En la lectura de hoy (Hc 9,1-20) vemos a Dios, en su infinita sabiduría que rebasa toda comprensión humana, colocar la última pieza del rompecabezas para configurar su plan de salvación. Esta lectura nos narra la conversión de san Pablo. Esa fue precisamente la persona que Jesús, en su sabia “necedad”, escogió para ser el “súper apóstol” que necesitaba para que su Iglesia, pequeña como un grano de mostaza, extendiera sus ramas hasta los confines de la tierra. Saulo de Tarso, el mayor perseguidor se convirtió, en un instante, en el más valiente y decidido defensor del Resucitado.

¿Qué ocurrió en ese instante enceguecedor en que Saulo cayó en tierra, que le hizo entregarse a la causa de Jesús? Nunca lo sabremos, pero de lo que yo estoy seguro es que Jesús le mostró a Pablo en ese instante un Amor como no había conocido jamás, y en ese momento Saulo conoció la Verdad, que como hemos dicho en ocasiones anteriores, es el Amor incondicional que Dios nos tiene. El impacto de ese Amor fue tal, que Pablo experimentó una conversión instantánea. Ya no había marcha atrás; había conocido el Amor de Dios, y ese Amor lo impulsó, lo obligó a compartirlo; no pudo evitarlo, era una fuerza superior a la de él.
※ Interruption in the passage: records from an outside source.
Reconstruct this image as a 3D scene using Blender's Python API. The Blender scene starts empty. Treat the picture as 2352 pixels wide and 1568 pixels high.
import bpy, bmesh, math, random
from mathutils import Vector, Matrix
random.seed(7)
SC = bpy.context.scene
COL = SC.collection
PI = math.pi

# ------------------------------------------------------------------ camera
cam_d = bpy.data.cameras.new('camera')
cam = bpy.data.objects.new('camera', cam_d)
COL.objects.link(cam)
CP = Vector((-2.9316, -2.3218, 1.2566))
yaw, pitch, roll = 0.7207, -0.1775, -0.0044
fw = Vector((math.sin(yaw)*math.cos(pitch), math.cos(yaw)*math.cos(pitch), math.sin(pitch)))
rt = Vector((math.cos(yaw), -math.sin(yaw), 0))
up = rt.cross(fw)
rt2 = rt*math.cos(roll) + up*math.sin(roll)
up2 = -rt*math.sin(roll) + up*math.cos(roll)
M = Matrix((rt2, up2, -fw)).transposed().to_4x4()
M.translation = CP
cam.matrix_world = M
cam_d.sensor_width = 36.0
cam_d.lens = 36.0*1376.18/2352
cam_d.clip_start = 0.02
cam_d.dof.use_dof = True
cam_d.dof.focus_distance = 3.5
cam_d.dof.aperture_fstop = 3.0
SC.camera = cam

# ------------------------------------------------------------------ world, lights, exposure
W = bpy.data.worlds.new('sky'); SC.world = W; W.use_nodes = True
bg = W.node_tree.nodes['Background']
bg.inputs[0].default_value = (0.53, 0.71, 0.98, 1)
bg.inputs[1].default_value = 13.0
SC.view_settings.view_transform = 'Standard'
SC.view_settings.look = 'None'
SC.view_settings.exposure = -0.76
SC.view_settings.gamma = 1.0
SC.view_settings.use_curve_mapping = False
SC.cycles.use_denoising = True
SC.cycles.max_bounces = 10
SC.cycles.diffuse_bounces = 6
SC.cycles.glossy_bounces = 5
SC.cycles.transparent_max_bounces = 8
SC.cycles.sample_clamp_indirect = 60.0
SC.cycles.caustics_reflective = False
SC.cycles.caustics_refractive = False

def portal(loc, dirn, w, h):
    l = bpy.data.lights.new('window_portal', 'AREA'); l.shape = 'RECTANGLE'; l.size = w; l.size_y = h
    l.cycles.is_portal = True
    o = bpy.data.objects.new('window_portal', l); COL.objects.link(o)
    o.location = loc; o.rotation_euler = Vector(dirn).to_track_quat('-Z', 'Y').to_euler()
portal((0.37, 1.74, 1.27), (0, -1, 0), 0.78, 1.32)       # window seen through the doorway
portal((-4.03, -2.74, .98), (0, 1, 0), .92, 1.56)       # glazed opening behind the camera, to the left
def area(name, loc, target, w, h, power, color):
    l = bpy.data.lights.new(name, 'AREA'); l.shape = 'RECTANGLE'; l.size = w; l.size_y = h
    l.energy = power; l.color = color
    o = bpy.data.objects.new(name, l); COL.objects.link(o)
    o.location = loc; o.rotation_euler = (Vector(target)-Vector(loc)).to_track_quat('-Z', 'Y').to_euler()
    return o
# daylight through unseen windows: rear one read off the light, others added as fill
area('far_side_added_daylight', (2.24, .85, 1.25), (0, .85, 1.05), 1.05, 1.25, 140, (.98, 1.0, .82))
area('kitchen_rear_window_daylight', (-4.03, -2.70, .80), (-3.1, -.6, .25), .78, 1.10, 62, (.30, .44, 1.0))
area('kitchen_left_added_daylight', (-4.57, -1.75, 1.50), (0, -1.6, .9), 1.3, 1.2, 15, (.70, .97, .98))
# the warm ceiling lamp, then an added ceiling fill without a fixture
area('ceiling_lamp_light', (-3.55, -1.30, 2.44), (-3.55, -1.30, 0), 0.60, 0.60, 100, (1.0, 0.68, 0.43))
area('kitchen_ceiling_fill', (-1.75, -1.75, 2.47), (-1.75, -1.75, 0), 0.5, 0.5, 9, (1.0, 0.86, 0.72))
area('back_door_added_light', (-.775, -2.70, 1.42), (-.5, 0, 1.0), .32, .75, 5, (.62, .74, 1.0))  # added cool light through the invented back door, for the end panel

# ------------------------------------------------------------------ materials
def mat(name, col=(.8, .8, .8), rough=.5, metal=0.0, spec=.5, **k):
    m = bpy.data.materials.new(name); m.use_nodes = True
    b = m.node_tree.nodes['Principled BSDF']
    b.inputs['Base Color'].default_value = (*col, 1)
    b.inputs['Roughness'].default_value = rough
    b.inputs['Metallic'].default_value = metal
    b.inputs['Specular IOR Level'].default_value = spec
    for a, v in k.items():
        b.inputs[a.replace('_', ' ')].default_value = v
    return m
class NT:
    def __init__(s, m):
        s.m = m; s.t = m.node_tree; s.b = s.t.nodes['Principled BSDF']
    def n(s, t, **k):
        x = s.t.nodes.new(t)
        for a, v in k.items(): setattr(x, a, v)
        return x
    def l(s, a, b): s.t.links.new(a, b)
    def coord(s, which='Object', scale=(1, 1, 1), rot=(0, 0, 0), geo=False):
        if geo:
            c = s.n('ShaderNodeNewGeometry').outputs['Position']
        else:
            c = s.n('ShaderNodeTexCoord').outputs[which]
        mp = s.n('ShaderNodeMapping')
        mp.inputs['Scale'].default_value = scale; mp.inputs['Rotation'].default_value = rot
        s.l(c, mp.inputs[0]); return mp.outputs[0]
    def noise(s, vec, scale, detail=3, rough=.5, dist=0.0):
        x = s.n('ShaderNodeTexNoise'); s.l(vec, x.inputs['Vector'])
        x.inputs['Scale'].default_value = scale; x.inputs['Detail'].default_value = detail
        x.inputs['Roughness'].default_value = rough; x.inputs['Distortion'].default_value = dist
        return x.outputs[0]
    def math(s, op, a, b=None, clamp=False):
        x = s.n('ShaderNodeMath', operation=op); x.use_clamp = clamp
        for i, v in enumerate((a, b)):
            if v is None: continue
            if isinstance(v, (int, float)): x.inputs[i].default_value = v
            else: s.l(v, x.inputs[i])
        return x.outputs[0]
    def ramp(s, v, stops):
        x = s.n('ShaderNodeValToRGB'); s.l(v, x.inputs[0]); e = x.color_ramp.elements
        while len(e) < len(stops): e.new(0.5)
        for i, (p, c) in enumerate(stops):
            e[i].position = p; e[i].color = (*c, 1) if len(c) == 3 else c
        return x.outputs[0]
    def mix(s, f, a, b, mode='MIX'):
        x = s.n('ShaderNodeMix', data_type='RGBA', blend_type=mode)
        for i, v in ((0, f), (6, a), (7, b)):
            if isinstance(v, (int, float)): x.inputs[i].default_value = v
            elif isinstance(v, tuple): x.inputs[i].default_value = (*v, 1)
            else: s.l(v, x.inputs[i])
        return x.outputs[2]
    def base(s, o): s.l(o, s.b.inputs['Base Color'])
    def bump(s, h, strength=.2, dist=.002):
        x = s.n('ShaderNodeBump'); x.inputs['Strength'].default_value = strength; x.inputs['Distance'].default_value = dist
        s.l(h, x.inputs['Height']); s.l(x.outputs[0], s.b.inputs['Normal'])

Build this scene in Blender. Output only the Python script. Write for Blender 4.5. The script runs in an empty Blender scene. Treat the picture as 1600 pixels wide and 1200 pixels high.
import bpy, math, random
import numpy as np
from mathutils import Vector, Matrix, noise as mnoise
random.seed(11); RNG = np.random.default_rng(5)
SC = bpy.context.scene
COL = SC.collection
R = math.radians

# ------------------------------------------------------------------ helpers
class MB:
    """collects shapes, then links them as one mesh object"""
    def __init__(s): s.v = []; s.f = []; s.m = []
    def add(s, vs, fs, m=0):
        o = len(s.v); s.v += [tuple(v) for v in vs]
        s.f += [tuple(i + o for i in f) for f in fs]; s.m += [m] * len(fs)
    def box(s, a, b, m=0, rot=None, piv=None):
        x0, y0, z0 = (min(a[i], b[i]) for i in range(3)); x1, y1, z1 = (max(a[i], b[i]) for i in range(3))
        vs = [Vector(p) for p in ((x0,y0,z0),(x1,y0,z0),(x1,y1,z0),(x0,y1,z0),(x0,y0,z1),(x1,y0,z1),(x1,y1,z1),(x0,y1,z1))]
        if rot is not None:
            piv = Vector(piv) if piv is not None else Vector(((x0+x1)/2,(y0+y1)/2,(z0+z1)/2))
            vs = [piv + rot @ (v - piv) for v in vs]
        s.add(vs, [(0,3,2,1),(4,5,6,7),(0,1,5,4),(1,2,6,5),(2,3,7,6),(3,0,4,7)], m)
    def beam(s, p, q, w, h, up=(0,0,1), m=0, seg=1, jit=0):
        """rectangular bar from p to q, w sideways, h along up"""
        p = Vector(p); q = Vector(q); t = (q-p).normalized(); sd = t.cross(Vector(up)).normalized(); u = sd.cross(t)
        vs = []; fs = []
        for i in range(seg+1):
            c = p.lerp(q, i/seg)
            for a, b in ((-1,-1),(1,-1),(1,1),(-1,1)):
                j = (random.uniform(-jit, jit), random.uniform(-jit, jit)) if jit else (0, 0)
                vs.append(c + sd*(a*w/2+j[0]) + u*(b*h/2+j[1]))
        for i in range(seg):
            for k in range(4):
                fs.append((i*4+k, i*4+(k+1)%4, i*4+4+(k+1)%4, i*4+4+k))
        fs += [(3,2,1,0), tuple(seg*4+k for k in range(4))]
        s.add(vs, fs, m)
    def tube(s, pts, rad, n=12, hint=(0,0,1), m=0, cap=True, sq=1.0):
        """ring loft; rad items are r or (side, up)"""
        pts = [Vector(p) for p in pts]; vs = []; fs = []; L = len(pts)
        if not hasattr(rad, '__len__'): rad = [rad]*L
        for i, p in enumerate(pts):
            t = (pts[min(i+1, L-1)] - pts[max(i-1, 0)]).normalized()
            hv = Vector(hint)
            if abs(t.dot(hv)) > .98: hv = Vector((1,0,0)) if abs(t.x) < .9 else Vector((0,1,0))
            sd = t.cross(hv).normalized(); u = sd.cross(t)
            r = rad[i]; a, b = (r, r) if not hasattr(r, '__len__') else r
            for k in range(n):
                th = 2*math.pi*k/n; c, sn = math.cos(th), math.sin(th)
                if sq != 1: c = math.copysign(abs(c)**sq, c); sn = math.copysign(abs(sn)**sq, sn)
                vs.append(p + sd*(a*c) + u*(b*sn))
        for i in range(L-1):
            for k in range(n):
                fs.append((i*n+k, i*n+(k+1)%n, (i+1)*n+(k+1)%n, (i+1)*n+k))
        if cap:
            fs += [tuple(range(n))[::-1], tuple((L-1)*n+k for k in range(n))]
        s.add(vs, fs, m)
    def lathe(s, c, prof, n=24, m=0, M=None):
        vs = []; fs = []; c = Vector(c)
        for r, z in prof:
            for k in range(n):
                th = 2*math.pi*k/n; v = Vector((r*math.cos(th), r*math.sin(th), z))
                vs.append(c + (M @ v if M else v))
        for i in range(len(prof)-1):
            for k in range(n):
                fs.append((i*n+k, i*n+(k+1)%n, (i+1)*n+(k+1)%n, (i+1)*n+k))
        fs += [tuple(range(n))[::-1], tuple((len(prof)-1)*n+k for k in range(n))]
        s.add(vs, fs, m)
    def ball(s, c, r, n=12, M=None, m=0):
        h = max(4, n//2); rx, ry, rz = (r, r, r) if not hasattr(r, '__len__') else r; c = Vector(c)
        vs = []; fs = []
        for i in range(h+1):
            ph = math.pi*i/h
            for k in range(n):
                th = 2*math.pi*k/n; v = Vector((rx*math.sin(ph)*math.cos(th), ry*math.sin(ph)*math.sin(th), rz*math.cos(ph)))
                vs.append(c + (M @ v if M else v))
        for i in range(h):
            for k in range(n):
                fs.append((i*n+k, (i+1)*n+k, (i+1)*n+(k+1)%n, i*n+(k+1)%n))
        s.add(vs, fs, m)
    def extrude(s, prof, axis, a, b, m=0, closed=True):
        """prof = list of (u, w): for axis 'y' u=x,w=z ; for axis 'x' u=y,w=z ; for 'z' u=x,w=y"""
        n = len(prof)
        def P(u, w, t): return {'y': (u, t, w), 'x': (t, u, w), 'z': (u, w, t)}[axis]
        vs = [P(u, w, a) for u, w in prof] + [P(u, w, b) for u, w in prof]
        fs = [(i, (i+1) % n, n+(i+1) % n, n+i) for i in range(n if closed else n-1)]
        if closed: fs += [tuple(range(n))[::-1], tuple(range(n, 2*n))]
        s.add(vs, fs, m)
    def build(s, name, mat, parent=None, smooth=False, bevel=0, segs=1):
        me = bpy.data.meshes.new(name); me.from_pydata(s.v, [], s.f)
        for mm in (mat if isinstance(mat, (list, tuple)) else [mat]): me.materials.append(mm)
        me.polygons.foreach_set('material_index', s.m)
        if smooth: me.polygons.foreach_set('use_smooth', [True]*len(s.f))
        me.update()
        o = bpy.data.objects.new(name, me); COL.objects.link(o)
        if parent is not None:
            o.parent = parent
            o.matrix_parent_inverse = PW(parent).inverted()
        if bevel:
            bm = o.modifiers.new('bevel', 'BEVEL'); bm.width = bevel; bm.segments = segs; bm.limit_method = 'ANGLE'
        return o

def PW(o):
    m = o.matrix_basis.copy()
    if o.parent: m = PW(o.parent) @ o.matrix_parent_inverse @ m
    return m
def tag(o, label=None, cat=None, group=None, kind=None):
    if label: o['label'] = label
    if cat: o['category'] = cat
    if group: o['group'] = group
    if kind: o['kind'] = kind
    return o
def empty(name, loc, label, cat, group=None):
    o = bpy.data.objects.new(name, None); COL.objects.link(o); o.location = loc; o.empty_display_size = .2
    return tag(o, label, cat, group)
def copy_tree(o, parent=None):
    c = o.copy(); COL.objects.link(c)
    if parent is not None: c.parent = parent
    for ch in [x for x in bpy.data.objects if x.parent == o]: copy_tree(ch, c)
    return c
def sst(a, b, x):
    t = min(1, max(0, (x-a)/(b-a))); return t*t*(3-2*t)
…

El perseguidor se enamoró del perseguido y se sintió llevado a predicar el amor hacia Él a todos. Eso le llevaría a evangelizar a los pueblos paganos, lo que le ganó el título de “apóstol de los gentiles”.

La pregunta obligada es: Y tú, ¿has sentido ese Amor? ¿Has tenido un encuentro íntimo con el Resucitado? Si has sentido un impulso incontrolable de predicar ese Amor a todos, no hay duda que lo has tenido. Pero si todavía no lo has tenido, lo bueno es que todavía estás a tiempo.

En la lectura evangélica de hoy (Jn 6,52-59) continuamos leyendo el “discurso del pan de vida” que también hemos venido leyendo durante la última semana. Jesús nos dice: “Mi carne es verdadera comida, y mi sangre es verdadera bebida. El que come mi carne y bebe mi sangre habita en mí y yo en él. El Padre que vive me ha enviado, y yo vivo por el Padre; del mismo modo, el que me come vivirá por mí”. Si crees en Jesús y le crees a Jesús, es decir, si tienes fe, creerás que Él está real y sustancialmente presente en las especies eucarísticas, con todo su cuerpo, sangre, alma y divinidad. Te acercarás a la Santa Eucaristía, y Él habitará en ti, y tú habitarás en Él. Entonces conocerás su Amor, y vivirás por Él, como lo hizo Saulo de Tarso después de aquél encuentro en el camino a Damasco.